Soda Creek on the move

Massive relocation of materials to school's temporary facility under way



Blayne Conroy, 14, with Blayne Moving and Storage, moves a chair from a classroom at Soda Creek Elementary School on Monday into a semi trailer that will be used to temporarily store things salvaged from the school. The school is set to be demolished in July to make room for a new school.


Soda Creek Elementary School principal Judy Harris packs boxes Monday in her office. A massive project to relocate things out of the school and to the temporary facility is under way, and hundreds of materials, such as desks and light fixtures, will be for sale from 8 a.m. to 4 p.m. Saturday at Soda Creek.


Soda Creek Elementary School principal Judy Harris works on clearing out the main office of the school.


An artist rendering of the new Soda Creek Elementary School sits in the main office at the school on Monday amid moving boxes, American flags and packing tape.


School supplies sit in a box in the main office at Soda Creek Elementary School.

— Boxes were piled shoulder-high along the hallways of Soda Creek Elementary School on Monday morning as movers continued the transition to the school's temporary facility.

A new Soda Creek will begin to rise from the ground later this summer, but Principal Judy Harris has more pressing concerns, such as the logistics of moving approximately 31,680 square feet of school materials.

"The idea was to try to balance all our responsibilities to the children while readying ourselves to move and get the building down," she said. "Our plan was to have everything moved as soon as possible so we can start demolition and get the new facility started to keep the building costs down."

The district is constructing a temporary school facility, made up of 15 mobile classrooms, in the field adjacent to the George P. Sauer Human Services Center at Seventh and Pine streets.

Harris and her office staff will occupy a small space in the HSC, but her office remained a mess of office supplies, boxes and computers Monday - filling every inch of floor space.

"The teachers were able to pack up Friday, but we had to stay in business," said secretary Tammy Farrell. "But we'll be in our new space today I hope. I had to tell my husband to call my cell because we've already packed the phones."

Charlie Conroy, of Conroy Moving and Storage, said he expects 11 trailers to be filled by Wednesday. Chairs, books, lunchroom tables, desks, media materials and physical education equipment all must go.
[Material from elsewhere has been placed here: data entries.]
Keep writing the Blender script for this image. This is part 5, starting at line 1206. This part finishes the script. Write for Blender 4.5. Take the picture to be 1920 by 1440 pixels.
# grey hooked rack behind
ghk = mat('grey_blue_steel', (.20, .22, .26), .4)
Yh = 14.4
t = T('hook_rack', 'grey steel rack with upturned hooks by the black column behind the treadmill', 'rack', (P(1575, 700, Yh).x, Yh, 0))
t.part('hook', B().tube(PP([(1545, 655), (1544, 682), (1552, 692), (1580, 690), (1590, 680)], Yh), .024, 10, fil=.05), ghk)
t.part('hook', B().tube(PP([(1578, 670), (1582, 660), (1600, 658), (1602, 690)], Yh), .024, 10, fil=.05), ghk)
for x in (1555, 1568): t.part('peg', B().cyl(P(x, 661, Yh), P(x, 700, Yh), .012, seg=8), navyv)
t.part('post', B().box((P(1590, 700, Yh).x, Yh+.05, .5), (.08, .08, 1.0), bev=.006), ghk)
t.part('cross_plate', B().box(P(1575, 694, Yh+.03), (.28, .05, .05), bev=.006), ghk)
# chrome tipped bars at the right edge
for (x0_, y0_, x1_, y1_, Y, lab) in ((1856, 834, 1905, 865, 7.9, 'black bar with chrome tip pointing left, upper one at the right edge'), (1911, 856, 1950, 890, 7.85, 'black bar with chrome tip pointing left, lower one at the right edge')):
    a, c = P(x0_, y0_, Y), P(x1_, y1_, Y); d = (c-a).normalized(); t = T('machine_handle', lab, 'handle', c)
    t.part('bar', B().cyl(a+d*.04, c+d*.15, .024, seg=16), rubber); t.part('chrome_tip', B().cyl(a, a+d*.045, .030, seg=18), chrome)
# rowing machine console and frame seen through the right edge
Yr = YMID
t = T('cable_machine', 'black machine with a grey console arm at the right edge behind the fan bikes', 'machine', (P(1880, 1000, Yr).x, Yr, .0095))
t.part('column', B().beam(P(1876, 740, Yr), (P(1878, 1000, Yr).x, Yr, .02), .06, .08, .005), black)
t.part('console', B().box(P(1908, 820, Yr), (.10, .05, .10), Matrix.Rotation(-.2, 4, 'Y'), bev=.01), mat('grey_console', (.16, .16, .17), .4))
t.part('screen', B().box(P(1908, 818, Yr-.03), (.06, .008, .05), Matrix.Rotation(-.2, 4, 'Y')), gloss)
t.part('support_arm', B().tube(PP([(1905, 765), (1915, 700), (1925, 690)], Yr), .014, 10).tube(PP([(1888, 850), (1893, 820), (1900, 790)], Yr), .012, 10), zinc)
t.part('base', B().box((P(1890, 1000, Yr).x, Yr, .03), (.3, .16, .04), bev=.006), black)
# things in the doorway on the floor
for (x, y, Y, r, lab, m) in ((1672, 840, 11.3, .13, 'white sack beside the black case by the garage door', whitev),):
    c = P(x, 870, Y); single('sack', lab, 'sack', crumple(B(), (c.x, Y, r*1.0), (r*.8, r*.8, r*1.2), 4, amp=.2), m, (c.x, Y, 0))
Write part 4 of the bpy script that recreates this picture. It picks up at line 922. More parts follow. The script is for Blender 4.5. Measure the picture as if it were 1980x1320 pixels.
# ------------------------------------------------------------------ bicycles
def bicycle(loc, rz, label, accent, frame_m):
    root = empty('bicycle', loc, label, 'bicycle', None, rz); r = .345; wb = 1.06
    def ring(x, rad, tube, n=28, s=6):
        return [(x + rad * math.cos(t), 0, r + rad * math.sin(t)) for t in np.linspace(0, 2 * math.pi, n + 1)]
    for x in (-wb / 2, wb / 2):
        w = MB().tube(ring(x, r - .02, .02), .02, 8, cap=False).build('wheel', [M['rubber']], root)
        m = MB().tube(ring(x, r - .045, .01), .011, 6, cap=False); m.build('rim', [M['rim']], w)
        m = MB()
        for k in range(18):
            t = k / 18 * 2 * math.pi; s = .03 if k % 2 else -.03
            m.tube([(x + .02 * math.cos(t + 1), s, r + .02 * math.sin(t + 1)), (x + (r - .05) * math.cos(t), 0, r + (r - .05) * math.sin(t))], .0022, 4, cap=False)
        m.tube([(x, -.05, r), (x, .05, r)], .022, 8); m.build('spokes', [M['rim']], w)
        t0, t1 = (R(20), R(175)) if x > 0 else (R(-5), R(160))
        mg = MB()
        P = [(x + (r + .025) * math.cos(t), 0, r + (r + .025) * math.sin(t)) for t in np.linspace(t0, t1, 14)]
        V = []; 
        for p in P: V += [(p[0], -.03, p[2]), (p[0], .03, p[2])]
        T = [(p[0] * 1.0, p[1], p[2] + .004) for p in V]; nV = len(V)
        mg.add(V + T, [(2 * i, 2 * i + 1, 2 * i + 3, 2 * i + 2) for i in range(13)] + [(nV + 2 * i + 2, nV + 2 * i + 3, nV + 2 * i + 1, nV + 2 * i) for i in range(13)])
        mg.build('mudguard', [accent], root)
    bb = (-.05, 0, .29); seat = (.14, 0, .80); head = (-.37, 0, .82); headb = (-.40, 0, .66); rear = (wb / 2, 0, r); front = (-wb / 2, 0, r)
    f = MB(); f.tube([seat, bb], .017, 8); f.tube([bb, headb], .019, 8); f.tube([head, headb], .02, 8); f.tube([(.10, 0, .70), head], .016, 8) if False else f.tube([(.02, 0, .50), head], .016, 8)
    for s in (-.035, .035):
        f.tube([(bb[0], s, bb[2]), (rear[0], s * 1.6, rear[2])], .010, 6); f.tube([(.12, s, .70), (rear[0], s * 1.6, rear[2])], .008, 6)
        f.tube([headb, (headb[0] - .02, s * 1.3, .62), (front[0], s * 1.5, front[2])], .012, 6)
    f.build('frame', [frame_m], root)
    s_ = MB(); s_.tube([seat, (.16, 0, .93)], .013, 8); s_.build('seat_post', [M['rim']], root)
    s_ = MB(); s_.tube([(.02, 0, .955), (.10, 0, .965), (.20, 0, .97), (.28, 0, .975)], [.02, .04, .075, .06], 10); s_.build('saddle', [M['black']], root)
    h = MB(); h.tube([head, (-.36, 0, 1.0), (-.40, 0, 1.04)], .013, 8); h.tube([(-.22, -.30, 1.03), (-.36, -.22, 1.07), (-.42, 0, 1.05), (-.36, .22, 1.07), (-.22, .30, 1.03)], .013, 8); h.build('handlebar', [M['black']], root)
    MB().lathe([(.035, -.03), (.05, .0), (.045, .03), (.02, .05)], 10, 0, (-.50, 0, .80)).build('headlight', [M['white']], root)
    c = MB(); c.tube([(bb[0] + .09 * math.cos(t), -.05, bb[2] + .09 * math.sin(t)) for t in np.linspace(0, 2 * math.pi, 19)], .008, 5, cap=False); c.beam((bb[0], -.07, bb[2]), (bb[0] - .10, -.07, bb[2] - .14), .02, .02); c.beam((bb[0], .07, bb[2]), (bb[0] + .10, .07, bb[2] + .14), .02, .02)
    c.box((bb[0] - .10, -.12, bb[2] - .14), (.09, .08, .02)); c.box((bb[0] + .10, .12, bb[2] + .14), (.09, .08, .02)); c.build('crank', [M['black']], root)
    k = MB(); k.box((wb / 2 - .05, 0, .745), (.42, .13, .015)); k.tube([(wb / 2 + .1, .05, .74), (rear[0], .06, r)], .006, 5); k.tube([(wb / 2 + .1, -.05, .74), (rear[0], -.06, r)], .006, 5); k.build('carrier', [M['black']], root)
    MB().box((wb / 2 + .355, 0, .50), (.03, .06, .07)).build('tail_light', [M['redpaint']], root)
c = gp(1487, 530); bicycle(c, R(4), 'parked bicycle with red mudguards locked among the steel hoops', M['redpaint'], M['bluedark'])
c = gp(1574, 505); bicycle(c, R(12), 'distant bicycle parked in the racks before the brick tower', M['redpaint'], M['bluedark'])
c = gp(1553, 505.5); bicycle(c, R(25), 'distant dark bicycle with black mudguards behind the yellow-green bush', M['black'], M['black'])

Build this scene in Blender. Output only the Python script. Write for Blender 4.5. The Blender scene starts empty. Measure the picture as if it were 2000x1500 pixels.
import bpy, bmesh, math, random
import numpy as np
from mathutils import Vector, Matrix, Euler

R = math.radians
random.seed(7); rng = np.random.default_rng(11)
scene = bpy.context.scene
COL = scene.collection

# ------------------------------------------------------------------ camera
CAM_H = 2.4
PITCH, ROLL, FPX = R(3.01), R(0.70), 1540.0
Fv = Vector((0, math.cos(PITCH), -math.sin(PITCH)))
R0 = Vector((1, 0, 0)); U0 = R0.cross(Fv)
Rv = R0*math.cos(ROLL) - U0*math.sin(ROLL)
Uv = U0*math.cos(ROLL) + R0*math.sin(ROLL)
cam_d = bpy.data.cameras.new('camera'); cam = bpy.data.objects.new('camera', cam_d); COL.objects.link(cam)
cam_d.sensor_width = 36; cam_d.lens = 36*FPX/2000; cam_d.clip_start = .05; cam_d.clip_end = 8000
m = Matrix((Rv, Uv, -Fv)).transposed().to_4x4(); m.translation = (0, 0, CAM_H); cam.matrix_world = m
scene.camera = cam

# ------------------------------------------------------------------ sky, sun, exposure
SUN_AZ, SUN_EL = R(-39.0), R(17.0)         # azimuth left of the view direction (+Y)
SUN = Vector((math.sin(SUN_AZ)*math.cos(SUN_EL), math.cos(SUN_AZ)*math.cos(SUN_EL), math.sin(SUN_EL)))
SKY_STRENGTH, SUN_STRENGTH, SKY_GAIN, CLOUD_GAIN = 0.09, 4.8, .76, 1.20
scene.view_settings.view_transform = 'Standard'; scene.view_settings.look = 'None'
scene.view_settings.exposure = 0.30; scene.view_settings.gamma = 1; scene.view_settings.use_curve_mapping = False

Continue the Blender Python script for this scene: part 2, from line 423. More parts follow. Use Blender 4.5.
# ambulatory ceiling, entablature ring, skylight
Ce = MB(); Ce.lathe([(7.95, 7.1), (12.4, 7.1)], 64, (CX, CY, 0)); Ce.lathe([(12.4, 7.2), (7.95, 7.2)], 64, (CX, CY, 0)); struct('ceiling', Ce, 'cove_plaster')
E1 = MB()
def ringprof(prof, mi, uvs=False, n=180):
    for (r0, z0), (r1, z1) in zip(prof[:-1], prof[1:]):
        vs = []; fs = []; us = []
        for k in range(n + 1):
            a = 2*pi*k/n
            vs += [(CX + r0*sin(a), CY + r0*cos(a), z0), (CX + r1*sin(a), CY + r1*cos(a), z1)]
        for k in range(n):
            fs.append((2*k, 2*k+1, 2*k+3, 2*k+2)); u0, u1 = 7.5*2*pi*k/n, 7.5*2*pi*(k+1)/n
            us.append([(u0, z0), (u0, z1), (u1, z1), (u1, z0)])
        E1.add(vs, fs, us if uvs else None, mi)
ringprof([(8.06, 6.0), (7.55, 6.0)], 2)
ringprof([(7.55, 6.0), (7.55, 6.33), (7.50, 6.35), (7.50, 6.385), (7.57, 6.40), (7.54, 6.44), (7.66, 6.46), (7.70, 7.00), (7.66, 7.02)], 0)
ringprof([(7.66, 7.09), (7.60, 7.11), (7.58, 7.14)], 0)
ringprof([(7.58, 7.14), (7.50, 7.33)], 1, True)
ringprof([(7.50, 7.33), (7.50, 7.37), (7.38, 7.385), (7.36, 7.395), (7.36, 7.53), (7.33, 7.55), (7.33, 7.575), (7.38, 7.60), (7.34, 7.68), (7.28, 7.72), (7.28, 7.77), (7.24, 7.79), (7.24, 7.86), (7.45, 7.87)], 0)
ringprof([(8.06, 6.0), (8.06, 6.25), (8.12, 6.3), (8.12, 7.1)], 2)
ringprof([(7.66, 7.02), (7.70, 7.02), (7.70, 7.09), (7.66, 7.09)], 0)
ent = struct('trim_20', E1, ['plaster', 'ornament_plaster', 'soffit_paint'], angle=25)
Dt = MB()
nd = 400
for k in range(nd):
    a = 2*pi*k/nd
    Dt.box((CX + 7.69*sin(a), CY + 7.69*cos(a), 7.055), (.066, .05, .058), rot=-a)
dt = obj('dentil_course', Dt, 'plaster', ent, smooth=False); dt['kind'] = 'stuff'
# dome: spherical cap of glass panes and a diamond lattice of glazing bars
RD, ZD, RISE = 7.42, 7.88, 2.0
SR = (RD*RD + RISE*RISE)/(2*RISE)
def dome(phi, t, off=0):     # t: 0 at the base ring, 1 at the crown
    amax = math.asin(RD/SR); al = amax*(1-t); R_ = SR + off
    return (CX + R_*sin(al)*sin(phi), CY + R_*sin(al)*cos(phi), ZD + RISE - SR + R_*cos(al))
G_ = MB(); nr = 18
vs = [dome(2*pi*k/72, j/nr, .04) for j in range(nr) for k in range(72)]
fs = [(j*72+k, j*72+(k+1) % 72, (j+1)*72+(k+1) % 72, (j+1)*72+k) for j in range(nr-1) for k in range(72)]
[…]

"The people in the school have done a fantastic job before we ever got here," said Conroy, whose company was contracted by the Steamboat Springs School District to handle the move.

"The hard part isn't the actual moving, but the logistics of if it all. In four days, we'll have it all moved out."

Harris said most of the materials will be stored in the trailers until the temporary school is established, while seasonal materials will be shipped to a storage facility, to be accessed when needed. Other materials will be stored until the new Soda Creek is completed.

The essentials will be moved, but hundreds of excess school materials, such as desks, light fixtures and even the gym floor, will be for sale from 8 a.m. to 4 p.m. Saturday at Soda Creek.

"Whatever the district doesn't want will be tagged for sale - just like a yard sale where people bring stuff to the curb in Old Town Steamboat," said Todd Ficken, the school district's owner's representative for the major school construction project. "We call these sales FFE sales, for 'furniture, fixtures and equipment.'"

Ficken said anything bolted down would have to be taken apart by the buyer, which he warned may not come up easy in the 51-year-old building that is set to be demolished in July.

Harris said all proceeds of the sale would be given to the school district.

Ficken said residents should expect some of the mobile classrooms to start arriving next week.

"There's a strategic sequence here because we've got to move the ones closest to the buildings first and get them set up before we bring in the others," Ficken said. "One day people will wake up and say, 'Oh, there's one more.' Sometime in August they'll wake up and see a temporary school."